I was just watching a good show on TV, but then there was a commercial about foot fungus and that kind of ruined it for me. There aren't many things in life more depressing than foot fungus. Driving your car off a 300 foot cliff might be, although my car has some pretty formidable air bags so it probably wouldn't be too bad.
You don't believe in angels? Then how do you explain it when every time a bell rings an angel gets its wings? Huh? And who saved my butt years ago when I was driving on an icy highway in Minnesota and suddenly found myself going sideways in traffic?
Now I'm pretty good at going foreward and backing up (and I'm unparalled at parallel parking), but I have absolutely no experience driving sideways. So I'm pretty sure someone was helping me out. And it wasn't the guy in the car next to me because he looked a little freaked out and didn't quite know what to do either. And the woman riding with me had her eyes closed. That's right - here I am about to lose a few limbs and 7 or 8 pints of blood and she wasn't even going to watch!

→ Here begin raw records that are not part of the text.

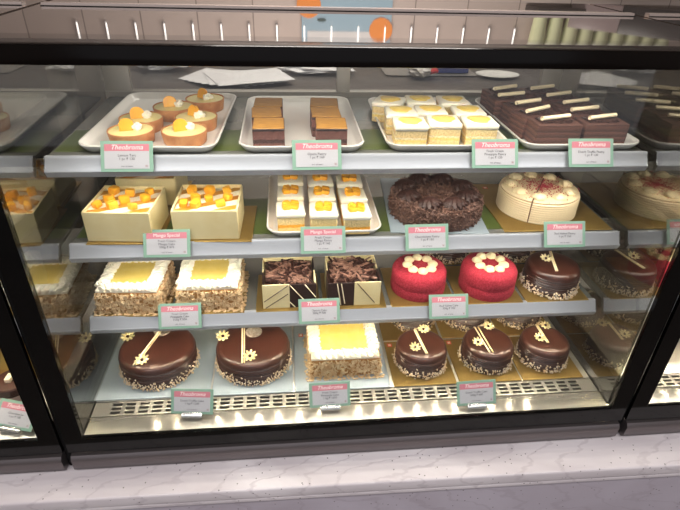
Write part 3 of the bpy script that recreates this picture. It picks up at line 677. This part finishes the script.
# ------------------------------------------------------------------ glazed chocolate cakes
def make_flower(t, x, y, z, tilt=0.25, s=1.0):
    bm = new()
    for k in range(9):
        a = k * 2 * PI / 9; vs = blob(bm, (0, 0, 0), (.0072 * s, .0030 * s, .0014 * s), 0, 1, 2); xf(vs, (.0088 * s * math.cos(a), .0088 * s * math.sin(a), .0015 * s), (0, -.35, a))
    xf(bm.verts, (x, y, z + .003 * s), (tilt, 0, 0)); f_ = finish('chocolate_flower', bm, M_WCHOC, t)
    bm = new(); blob(bm, (0, 0, .002 * s), (.0036 * s, .0036 * s, .0022 * s), 0, 1, 2); xf(bm.verts, (x, y, z + .003 * s), (tilt, 0, 0)); finish('flower_centre', bm, M_DCHOC, f_)
def make_choc(R_, H_, seed, sticks=(), flowers=(), medal=None, nuts=330, big=False):
    def f():
        t = thing('chocolate_cake', '', 'cake'); rr = random.Random(seed)
        prof = [(0, 0), (R_, 0), (R_ + .001, .006)]
        for k in range(26):
            z = .012 + (H_ - .026) * k / 25; prof.append((R_ + .0012 * math.sin(k * 2 * PI / 4.3), z))
        prof += [(R_ - .0012, H_ - .009), (R_ - .005, H_ - .0028), (R_ - .012, H_), (R_ * .5, H_ + .0012), (0, H_ + .0012)]
        bm = new(); lathe(bm, prof, 60); finish('glazed_body', bm, M_GLAZEC, t)
        bm = new()
        for k in range(nuts):
            a = rr.uniform(0, 2 * PI); z = abs(rr.gauss(0, .0095)); q = R_ + .002 + max(0, .006 - z) * rr.random()
            s = rr.uniform(.0016, .0036); bit(bm, (q * math.cos(a), q * math.sin(a), z + .0025), (s * 1.4, s, s * .7), (rr.random() * 3, rr.random() * 3, rr.random() * 3))
        tag(finish('chopped_nuts', bm, M_NUT, t, smooth=False), kind='stuff')
        for (xa, ya, xb, yb, dw) in sticks:
            for o_, mt in ((-dw, M_STICK), (dw, M_WCHOC)):
                bm = new(); tube(bm, (xa + o_, ya, H_ + .0028), (xb + o_, yb, H_ + .0028), .0017, 8); finish('chocolate_stick', bm, mt, t)
        for x, y in flowers: make_flower(t, x, y, H_ + .001, .2, 1.15 if big else 1.0)
        if medal:
            bm = new(); lathe(bm, [(0, 0), (.0205, 0), (.0215, .001), (.0205, .002), (0, .0022)], 28, fn=lambda a, r, z: r * (1 + .03 * math.sin(14 * a))); xf(bm.verts, (medal[0], medal[1], H_ + .0012)); finish('round_seal', bm, M_MEDAL, t)
        return t
    return f
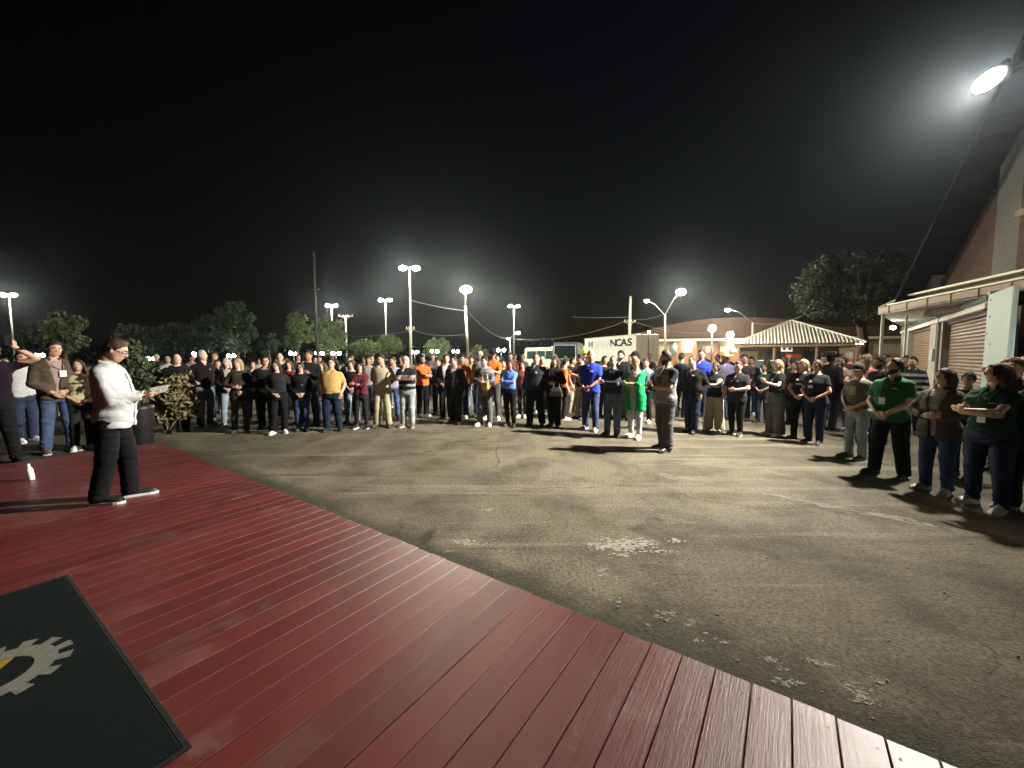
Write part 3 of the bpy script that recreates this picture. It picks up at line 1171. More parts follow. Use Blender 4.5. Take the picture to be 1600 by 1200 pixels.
# oval sign on the parapet
s0, z0 = fs_of(1144, 514)
k = MB()
k.sphere((0, 0, 0), 1.0, 24, 10, (1.45, .05, .48), MFS)
k.build('oval_sign', plain('sign_cream', (.55, .42, .22), .6), shops, True, loc=fdir * s0 + fout * .42 + Vector((0, 0, 5.05)))
# ================================================================== moving truck
def truck():
    A, B = Vector((11.45, 36.5, 0)), Vector((8.5, 46.3, 0))       # near and far bottom edge of the lettered side
    d = (B - A).normalized(); L = (B - A).length
    n_ = Vector((-d.y, d.x, 0))
    if n_.x > 0: n_ = -n_
    t = empty('moving_truck', A)
    tag(t, 'white box truck with worn NCAS lettering behind the crowd', 'truck')
    M_ = Matrix.Rotation(math.atan2(d.y, d.x), 3, 'Z')
    Wd, z0, z1 = 2.5, 1.15, 3.74
    PAL = plain('box_white', (.80, .79, .70), .6, var=.22, scale=1.2)
    DOORM = plain('box_door_tan', (.36, .32, .24), .7, var=.2, scale=1.5)
    def bx(name, s0, s1, o0, o1, a, b_, mat, bev=0, par=None):
        k = MB(); k.box(d * (s0 + s1) / 2 - n_ * (o0 + o1) / 2 + Vector((0, 0, (a + b_) / 2)), (s1 - s0, abs(o1 - o0), b_ - a), M_, bev)
        return k.build(name, mat, par or t)
    bx('box_body', .06, L, 0, Wd, z0, z1, PAL, .03)
    for o in (0.02, Wd / 2 + .01):
        dr = bx('rear_door', .0, .058, o, o + Wd / 2 - .03, z0 + .04, z1 - .05, DOORM, .01)
    for o in (.45, 1.0, 1.5, 2.05):
        bx('door_bar', -.04, -.002, o, o + .04, z0 + .1, z1 - .1, STEEL)
    for k in range(12):
        s = L * (k + .5) / 12
        bx('side_rail', s - .02, s + .02, -.02, -.002, z0 + .06, z1 - .06, PAL)
    bx('top_rail', .0, L, -.025, -.001, z1 - .09, z1 - .0, plain('rail_grey', (.45, .44, .38), .5))
    bx('chassis', .2, L - 1, .7, 1.8, .75, 1.12, DARKM)
    bx('bumper', -.1, .12, .1, Wd - .1, .55, .75, DARKM)
    for o in (.12, Wd - .3): bx('tail_lamp', -.13, -.102, o, o + .2, .62, .72, plain('tail_red', (.5, .02, .02), .3))
    for s in (1.6, 2.9, L - 2.4):
        for o in (.18, Wd - .18):
            c = d * s - n_ * o + Vector((0, 0, .5))
            w_ = MB().tube([c - n_ * .16, c + n_ * .16], .5, 18).build('wheel', plain('tyre', (.02, .02, .02), .8), t)
            MB().tube([c - n_ * .18, c + n_ * .18], .24, 12).build('rim', STEEL, w_)
    bx('cab', L + .15, L + 2.2, .1, Wd - .1, .6, 2.9, PAL, .15)
    # lettering, sprayed away at the left
    nrm = n_
    def letter(ch, u, col, size):
        k_ = ray(u, 545).x / ray(u, 545).y
        s = (k_ * A.y - A.x) / (d.x - k_ * d.y)
        cu = bpy.data.curves.new('letter', 'FONT'); cu.body = ch; cu.size = size; cu.align_x = 'CENTER'; cu.extrude = .004; cu.offset = .03
        to = bpy.data.objects.new('tmp', cu); COL.objects.link(to)
        dg = bpy.context.evaluated_depsgraph_get()
        me = bpy.data.meshes.new_from_object(to.evaluated_get(dg))
        bpy.data.objects.remove(to)
        me.materials.clear()
        o = link('letter', me, t, col)
        X = -d
        o.matrix_local = Matrix.Translation(d * s + n_ * .03 + Vector((0, 0, 2.70))) @ Matrix((X, Vector((0, 0, 1)), n_)).transposed().to_4x4() @ Matrix.Diagonal((1.9, 1.12, 1, 1))
    DK = plain('letter_black', (.02, .02, .02), .7)
    FA_ = plain('letter_faded', (.69, .68, .60), .7)
    FB = plain('letter_half', (.30, .30, .27), .7, var=.5, scale=9)
    for ch, u, m_ in (('M', 923, FB), ('U', 933, FA_), ('D', 942, FA_), ('A', 952, FA_), ('N', 958.5, DK), ('C', 966.5, DK), ('A', 975, DK), ('S', 984, DK)):
        letter(ch, u, m_, .86)
    for k in range(4):                                             # patches of overpaint
        s = random.uniform(1, L - 1)
        bx('paint_patch', s, s + random.uniform(.3, 1.1), -.0235 + .0008 * k, -.0015, z0 + random.uniform(.2, 1.2), z0 + random.uniform(1.3, 2.2), plain('patch%d' % (k % 3), ((.74, .73, .64), (.78, .77, .68), (.70, .69, .60))[k % 3], .65))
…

So there you have it - absolute
proof that angels exist. An angel kept me alive for a little while longer so I could keep paying taxes and help build more bridges to nowhere.
Quote of the Red Eye Shots:
"I notice Bill's got nice feet...."
-----Anonymous User
Thought this story in the news this morning was interesting: tinyurl.com/4cu8pl
Fifty-five days in a 29 foot rowboat (and rowing in 2 hour shifts) is insane. That means they need to finish around July 25 or earlier to break the record.
Now that I'm watching the 4th season of The Deadliest Catch, I'm not sure if I ever want to go on the ocean again.
Pfleger did actually "apologize" yesterday or the day before. I'm not sure if he was also "sorry" but my guess is not so much.
Why is Alison sitting in the back next to Greg? I thought the seat on the right was the hot chicks seat.
Alison isn't on Red Eye to fulfill your adolescent wanton desires. She is there to represent an intellectually coherent point of view regarding today's current events. If you want t&a, then you should buy yourself a Princess Leah action figure, Mr. Anonymous!